Friday, June 8, 2012
Seduce - Too Much, Ain't Enough
So, continuing the round-up of "glam" metal bands that somehow manage to absolutely rock, here's Detroit's Seduce and their 1988 rock/metal masterpiece Too Much, Ain't Enough.
They're detuned, at least to D, and often to Db and are apparently are using some pretty high-gain amps, more bay-area thrash than beantown rock-- something pretty much unheard of in 1988, especially for anyone not a thrash or doom band....
Opener "Anytime or Place," lurches forth with a detuned D riff, reminding you that this is a rare beast: a glam band that prizes the riff over the vocals-- the riffs are in your face while the vocals are more in the background (not that you can't hear them)-- something like early Sabbath or The Sword. "Watchin'," with its sad, social commentary lyrics over a sludgy "Dazed and Confused" riff, again manages to be "hair metally" and yet not... something more (which sadly is probably why Seduce never got much media attention beyond their role in The Decline of Western Civilization Part II, The Metal Years).

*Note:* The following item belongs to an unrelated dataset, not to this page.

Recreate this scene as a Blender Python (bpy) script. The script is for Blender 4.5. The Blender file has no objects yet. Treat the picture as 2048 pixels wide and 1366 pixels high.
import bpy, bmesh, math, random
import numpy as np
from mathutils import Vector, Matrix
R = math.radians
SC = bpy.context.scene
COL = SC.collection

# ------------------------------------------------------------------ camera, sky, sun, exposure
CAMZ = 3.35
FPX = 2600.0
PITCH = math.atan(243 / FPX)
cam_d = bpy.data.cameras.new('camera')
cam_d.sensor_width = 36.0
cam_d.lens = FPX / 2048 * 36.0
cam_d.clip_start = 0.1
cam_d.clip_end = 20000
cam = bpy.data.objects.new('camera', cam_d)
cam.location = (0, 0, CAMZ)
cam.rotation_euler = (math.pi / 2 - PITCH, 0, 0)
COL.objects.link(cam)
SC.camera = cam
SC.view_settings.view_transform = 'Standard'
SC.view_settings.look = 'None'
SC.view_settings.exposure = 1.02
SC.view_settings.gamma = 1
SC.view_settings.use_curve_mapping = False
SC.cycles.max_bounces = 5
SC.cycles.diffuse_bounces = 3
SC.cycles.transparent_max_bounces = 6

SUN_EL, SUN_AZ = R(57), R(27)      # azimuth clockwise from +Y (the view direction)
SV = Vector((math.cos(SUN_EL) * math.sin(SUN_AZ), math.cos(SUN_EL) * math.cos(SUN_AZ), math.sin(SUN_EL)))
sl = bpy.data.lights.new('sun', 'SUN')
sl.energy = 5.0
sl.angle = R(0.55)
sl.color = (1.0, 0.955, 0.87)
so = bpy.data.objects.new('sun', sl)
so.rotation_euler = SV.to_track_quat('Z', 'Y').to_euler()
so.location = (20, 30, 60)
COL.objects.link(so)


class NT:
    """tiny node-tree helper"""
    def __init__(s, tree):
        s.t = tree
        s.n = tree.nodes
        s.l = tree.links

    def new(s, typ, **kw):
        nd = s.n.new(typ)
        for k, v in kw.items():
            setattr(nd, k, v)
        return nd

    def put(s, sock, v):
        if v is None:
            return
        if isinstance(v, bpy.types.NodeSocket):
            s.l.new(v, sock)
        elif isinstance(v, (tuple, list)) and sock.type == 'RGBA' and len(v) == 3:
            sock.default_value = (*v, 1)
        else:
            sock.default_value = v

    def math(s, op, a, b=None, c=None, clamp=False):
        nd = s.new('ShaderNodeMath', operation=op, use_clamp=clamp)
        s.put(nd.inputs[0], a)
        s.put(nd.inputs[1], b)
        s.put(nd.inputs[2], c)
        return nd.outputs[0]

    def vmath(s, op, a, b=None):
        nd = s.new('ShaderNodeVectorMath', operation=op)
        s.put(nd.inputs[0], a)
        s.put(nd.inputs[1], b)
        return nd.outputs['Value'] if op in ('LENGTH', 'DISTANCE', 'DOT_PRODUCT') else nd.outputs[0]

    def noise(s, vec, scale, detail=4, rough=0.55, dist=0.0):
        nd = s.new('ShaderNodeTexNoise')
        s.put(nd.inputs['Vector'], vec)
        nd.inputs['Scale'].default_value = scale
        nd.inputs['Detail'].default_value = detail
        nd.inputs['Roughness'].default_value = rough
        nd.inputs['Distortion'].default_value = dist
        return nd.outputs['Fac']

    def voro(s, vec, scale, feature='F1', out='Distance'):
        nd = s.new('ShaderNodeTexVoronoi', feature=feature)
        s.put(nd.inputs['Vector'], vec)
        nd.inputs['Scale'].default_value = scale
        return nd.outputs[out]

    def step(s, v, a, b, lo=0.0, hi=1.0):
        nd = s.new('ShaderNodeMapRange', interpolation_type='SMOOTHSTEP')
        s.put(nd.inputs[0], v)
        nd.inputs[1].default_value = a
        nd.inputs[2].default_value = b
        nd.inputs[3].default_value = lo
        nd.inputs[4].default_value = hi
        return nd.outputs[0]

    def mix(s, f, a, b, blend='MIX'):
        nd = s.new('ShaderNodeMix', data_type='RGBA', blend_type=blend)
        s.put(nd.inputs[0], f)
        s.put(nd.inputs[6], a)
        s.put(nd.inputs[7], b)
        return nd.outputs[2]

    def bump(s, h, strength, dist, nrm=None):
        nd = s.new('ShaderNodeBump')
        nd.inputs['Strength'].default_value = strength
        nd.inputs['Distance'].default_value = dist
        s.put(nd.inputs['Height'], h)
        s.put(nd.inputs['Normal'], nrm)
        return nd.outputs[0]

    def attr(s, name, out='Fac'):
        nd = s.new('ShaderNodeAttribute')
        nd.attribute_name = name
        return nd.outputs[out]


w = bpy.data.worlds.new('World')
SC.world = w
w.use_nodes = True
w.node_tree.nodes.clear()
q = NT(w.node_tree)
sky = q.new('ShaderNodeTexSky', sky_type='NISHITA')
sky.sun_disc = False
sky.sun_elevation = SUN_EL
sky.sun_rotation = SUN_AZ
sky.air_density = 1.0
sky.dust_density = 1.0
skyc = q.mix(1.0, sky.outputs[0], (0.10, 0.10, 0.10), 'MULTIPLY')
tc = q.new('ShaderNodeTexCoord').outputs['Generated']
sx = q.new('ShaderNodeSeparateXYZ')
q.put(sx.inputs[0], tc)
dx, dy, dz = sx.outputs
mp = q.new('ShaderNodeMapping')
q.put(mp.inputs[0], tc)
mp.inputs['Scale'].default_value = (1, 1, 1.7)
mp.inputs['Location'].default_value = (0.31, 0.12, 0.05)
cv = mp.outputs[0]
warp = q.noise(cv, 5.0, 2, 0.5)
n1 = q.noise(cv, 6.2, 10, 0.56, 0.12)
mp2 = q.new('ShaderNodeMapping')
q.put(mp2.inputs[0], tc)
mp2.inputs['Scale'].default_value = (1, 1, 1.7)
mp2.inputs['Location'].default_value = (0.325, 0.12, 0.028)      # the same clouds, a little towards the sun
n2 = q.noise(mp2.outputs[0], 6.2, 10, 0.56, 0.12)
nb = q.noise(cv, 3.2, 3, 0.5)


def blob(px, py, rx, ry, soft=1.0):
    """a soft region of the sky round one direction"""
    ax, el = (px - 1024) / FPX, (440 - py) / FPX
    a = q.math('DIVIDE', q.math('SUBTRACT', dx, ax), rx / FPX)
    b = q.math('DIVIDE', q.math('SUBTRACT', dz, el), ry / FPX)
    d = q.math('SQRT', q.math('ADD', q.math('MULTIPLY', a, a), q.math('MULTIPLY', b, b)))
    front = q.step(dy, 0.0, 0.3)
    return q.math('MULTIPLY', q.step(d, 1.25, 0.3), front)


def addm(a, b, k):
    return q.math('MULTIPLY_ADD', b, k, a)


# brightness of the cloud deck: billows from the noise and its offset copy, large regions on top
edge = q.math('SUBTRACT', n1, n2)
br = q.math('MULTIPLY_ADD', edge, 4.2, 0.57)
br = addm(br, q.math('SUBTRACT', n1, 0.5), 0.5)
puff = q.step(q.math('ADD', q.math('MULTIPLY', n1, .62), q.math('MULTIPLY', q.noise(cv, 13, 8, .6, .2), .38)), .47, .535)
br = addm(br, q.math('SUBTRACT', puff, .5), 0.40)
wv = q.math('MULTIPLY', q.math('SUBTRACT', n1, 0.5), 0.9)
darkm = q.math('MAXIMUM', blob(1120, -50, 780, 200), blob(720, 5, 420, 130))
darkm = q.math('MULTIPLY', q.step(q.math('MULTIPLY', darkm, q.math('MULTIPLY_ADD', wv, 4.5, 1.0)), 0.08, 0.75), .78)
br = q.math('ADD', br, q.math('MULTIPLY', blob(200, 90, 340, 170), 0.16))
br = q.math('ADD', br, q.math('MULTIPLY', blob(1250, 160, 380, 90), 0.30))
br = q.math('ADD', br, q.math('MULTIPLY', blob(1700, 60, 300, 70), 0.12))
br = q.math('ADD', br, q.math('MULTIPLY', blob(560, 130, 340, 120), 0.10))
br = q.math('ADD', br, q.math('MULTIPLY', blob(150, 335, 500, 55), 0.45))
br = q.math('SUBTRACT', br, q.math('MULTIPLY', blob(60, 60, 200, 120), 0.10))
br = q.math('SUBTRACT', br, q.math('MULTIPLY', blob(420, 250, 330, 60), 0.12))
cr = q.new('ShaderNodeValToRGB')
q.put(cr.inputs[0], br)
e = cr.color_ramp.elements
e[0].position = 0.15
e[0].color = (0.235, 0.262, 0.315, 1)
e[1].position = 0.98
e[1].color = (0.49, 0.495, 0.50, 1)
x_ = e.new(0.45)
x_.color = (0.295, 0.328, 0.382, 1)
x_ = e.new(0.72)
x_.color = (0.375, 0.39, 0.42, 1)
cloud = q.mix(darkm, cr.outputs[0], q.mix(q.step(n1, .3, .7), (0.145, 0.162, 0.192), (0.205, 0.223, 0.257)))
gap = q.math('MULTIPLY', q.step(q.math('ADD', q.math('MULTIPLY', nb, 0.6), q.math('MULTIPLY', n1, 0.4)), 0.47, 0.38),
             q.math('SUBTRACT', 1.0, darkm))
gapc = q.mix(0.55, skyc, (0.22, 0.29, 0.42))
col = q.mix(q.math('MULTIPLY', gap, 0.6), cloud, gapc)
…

"No Use," "Been So Long," and probably the best track on here, "Crash Landing," all serve to destroy your faith in an organized universe: they're genuinely awesome songs, but Seduce lost their record deal with IRS records shortly after this was released, and effectively disappeared.
How can an organized universe not herald this record?!
It should've been re-issued under the subtitle: Instigator of Crises of Faith.
That sounds a bit black metally, sure, but still....
Overall, Too Much, Ain't Enough is riffs with hooks: the riffs and song arrangements are something like King Diamond/ Mercyful Fate if they grew up in LA and loved Mötley Crüe and LA Guns rather than the NWOBHM.
For better or worse, 20 years later, no one really sounds like these guys. They're a strange, wonderful blend of rock styles.
And I'm really not trying to be hipster guy with the obscurity here, but I couldn't find this fucker anywhere on CD (except amazon, and this for nearly $90!) and it's not available on mp3; I actually wrote this review from the cassette I have in my car. If you dig the tunes, pull the audio off some youtube tracks (the whole album is available there); that may be the only way to have a digital copy of this.